Source excerpt:
+ + + + +

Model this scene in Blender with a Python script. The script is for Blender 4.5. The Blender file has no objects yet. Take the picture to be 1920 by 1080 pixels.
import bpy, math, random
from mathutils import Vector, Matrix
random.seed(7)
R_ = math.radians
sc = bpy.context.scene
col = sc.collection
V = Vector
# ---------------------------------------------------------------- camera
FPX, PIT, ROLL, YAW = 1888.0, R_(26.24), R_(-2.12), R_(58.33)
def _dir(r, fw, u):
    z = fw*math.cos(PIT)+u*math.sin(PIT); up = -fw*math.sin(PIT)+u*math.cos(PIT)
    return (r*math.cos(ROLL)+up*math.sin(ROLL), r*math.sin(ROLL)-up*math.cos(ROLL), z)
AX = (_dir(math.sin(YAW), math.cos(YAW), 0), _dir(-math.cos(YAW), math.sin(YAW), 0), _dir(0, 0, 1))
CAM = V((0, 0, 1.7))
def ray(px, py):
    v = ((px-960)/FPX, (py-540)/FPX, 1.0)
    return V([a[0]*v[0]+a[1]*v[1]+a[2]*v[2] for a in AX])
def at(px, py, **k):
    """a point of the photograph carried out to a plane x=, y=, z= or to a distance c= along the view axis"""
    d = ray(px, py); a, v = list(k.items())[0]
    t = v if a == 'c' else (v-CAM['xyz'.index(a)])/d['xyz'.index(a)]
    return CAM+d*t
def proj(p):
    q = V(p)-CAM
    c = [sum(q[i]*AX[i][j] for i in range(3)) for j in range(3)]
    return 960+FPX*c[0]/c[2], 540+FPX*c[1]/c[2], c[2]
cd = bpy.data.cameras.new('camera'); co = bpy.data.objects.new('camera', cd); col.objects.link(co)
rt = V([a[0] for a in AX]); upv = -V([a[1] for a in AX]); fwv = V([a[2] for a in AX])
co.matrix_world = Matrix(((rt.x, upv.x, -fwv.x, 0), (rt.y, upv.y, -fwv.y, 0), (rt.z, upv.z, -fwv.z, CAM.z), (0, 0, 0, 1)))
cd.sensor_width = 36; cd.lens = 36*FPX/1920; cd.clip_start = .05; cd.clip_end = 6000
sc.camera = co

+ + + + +

Return each line of the data exactly as written above.

Final answer:
Model this scene in Blender with a Python script. The script is for Blender 4.5. The Blender file has no objects yet. Take the picture to be 1920 by 1080 pixels.
import bpy, math, random
from mathutils import Vector, Matrix
random.seed(7)
R_ = math.radians
sc = bpy.context.scene
col = sc.collection
V = Vector
# ---------------------------------------------------------------- camera
FPX, PIT, ROLL, YAW = 1888.0, R_(26.24), R_(-2.12), R_(58.33)
def _dir(r, fw, u):
    z = fw*math.cos(PIT)+u*math.sin(PIT); up = -fw*math.sin(PIT)+u*math.cos(PIT)
    return (r*math.cos(ROLL)+up*math.sin(ROLL), r*math.sin(ROLL)-up*math.cos(ROLL), z)
AX = (_dir(math.sin(YAW), math.cos(YAW), 0), _dir(-math.cos(YAW), math.sin(YAW), 0), _dir(0, 0, 1))
CAM = V((0, 0, 1.7))
def ray(px, py):
    v = ((px-960)/FPX, (py-540)/FPX, 1.0)
    return V([a[0]*v[0]+a[1]*v[1]+a[2]*v[2] for a in AX])
def at(px, py, **k):
    """a point of the photograph carried out to a plane x=, y=, z= or to a distance c= along the view axis"""
    d = ray(px, py); a, v = list(k.items())[0]
    t = v if a == 'c' else (v-CAM['xyz'.index(a)])/d['xyz'.index(a)]
    return CAM+d*t
def proj(p):
    q = V(p)-CAM
    c = [sum(q[i]*AX[i][j] for i in range(3)) for j in range(3)]
    return 960+FPX*c[0]/c[2], 540+FPX*c[1]/c[2], c[2]
cd = bpy.data.cameras.new('camera'); co = bpy.data.objects.new('camera', cd); col.objects.link(co)
rt = V([a[0] for a in AX]); upv = -V([a[1] for a in AX]); fwv = V([a[2] for a in AX])
co.matrix_world = Matrix(((rt.x, upv.x, -fwv.x, 0), (rt.y, upv.y, -fwv.y, 0), (rt.z, upv.z, -fwv.z, CAM.z), (0, 0, 0, 1)))
cd.sensor_width = 36; cd.lens = 36*FPX/1920; cd.clip_start = .05; cd.clip_end = 6000
sc.camera = co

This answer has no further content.